Fotos mostram o elevador no primeiro nível do prédio, por onde passou durante a queda (3). Auditores destacaram haver “defeitos construtivos” e que a cancela existente “não possui sensores nem intertravamento” (6).
Imagens incluídas no relatório revelam problemas no sistema de contrapeso usado para levantar a cancela: “mas o mais estranho é o amadorismo e improvisação da construção deste contrapeso, que está situado dentro do banheiro próximo, com o cabo de aço passando por furos das paredes e com o contrapeso correndo em um tubo feito com dois canos de PVC, de diâmetros incongruentes e um deles quebrado”.
No andar onde a queda teve início, mais uma vez são destacados “vários defeitos construtivos” e que a “cancela existente não possui sensores nem intertravamento”. Também foi destacado o sistema improvisado de acionamento: “o sistema de chamada é um comando remoto de garagem que pode ser acionado sem saber se a cancela do andar de cima está aberta”.

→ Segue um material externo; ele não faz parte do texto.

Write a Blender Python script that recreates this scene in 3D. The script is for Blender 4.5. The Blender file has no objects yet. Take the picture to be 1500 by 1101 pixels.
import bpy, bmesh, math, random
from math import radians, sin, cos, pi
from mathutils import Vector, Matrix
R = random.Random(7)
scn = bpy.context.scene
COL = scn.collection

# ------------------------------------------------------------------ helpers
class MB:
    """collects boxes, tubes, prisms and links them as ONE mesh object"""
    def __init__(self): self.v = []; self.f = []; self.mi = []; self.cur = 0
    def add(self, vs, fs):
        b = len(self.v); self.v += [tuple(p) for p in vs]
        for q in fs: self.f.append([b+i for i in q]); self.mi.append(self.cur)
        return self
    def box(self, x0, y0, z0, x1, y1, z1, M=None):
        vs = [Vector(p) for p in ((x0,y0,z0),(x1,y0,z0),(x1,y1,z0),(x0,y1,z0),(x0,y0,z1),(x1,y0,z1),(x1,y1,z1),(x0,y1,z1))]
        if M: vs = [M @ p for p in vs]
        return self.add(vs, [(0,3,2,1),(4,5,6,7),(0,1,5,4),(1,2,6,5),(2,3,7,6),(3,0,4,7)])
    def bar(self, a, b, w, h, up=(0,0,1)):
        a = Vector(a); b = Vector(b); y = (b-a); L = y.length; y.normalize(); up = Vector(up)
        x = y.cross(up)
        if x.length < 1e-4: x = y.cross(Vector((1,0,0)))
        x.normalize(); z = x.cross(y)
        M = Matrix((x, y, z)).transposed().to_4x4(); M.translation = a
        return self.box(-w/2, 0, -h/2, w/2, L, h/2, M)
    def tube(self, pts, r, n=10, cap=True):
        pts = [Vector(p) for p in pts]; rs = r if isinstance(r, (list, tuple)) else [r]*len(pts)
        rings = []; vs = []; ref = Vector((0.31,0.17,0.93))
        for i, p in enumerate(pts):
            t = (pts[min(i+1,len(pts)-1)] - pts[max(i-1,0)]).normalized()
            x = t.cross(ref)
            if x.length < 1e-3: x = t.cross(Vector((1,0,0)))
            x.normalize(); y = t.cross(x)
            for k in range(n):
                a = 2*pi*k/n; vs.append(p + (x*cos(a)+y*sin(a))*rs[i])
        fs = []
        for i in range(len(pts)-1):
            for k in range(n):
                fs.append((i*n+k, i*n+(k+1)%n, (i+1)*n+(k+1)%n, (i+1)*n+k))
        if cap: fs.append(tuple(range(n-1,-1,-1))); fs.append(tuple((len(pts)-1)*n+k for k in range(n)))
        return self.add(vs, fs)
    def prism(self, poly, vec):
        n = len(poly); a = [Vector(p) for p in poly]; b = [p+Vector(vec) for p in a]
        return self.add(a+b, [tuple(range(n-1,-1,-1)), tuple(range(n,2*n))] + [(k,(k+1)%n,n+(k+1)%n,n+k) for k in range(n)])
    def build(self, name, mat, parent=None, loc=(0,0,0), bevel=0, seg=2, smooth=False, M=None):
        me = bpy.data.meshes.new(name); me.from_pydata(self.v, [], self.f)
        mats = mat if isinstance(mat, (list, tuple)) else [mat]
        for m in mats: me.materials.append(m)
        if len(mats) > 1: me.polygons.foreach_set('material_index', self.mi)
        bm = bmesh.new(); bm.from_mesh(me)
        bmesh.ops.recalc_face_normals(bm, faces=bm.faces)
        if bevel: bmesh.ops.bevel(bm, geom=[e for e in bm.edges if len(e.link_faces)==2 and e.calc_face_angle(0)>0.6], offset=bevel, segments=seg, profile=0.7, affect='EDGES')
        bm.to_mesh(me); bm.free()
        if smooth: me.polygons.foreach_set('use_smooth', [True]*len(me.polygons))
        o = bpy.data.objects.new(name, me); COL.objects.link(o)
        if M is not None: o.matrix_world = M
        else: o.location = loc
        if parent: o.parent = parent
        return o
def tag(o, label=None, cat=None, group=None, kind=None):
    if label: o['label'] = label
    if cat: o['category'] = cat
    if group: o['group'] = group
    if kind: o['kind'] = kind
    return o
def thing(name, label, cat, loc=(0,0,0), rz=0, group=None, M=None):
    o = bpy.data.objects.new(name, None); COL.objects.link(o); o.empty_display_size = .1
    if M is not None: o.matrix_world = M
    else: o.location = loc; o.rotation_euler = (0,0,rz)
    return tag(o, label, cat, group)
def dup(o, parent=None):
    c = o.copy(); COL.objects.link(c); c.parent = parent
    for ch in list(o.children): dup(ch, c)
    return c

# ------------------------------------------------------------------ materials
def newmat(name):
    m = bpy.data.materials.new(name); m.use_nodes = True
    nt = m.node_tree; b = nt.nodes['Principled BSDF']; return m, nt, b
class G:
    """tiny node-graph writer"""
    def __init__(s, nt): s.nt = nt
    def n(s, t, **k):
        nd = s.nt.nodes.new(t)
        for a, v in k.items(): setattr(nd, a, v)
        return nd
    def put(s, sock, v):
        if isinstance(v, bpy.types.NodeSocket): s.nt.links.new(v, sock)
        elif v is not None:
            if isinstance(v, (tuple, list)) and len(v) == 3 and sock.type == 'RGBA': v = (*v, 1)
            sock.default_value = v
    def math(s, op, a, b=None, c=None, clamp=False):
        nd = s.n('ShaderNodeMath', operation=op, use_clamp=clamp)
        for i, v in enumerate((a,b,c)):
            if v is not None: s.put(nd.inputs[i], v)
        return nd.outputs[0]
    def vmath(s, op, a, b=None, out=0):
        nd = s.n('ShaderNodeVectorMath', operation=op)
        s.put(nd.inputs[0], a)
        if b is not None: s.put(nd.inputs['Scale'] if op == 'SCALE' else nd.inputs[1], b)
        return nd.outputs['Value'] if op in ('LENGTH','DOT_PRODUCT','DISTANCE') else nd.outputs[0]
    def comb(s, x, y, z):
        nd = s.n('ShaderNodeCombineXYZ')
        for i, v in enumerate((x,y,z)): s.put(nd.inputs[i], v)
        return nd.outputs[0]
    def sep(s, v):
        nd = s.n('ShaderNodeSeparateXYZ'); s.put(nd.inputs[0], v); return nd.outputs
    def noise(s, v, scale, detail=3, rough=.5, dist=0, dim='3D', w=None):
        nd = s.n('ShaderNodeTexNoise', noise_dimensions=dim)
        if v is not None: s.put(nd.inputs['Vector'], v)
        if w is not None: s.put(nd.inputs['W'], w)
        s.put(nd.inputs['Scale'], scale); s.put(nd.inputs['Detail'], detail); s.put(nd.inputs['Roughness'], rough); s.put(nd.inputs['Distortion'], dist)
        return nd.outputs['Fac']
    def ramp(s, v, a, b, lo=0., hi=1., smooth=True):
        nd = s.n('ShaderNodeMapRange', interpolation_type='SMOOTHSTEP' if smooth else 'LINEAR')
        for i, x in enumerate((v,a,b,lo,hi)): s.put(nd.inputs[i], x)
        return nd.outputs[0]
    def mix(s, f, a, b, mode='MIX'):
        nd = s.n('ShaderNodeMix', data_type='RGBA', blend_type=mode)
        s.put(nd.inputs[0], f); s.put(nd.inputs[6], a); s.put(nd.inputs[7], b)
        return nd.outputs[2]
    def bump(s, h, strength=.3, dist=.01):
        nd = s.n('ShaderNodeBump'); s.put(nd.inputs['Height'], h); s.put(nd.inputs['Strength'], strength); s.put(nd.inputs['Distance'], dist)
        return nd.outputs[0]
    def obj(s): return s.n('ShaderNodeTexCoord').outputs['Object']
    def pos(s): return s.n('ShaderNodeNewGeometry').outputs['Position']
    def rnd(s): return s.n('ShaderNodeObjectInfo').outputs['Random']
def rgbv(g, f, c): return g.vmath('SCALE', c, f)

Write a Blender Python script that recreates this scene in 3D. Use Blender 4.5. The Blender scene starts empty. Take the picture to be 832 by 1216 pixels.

Nas imagens da parte superior da cabine do elevador (4), onde ficam presos os cabos de sustentação, foi descrito: “o clipe é do tipo errado, pois é um clipe tipo leve quando deveria ser do tipo pesado. Só há dois clipes, quando deveria ser no mínimo três clipes. Observar a deformação do perfil do lado direito, demonstrando a falta de adequação dos materiais usados aos esforços a que são submetidos”.
Uma sequência de sete fotos mostra novamente o controle de garagem usado para acionar o elevador e a precariedade da fiação, completamente exposta. Está escrito:
“O sistema de chamada é um comando remoto de garagem que pode ser acionado sem saber se a cancela do andar de cima está aberta. Observar a forma improvisada com que o conjunto é montado, com o circuito de controle de portão de garagem improvisado como central de controle do elevador. Observar a falta de cuidado com a fiação do sistema improvisado de controle. Fios com emendas improvisadas. Fios expostos e desprotegidos. Fios com partes de cobre expostas. Fios aparentemente fora de uso misturados aos fios efetivamente sendo usados. Fios bloqueando parcialmente o acesso à porta. Fios enrolados e caídos sobre parte do estoque e pela lateral da caixa do elevador (5)”.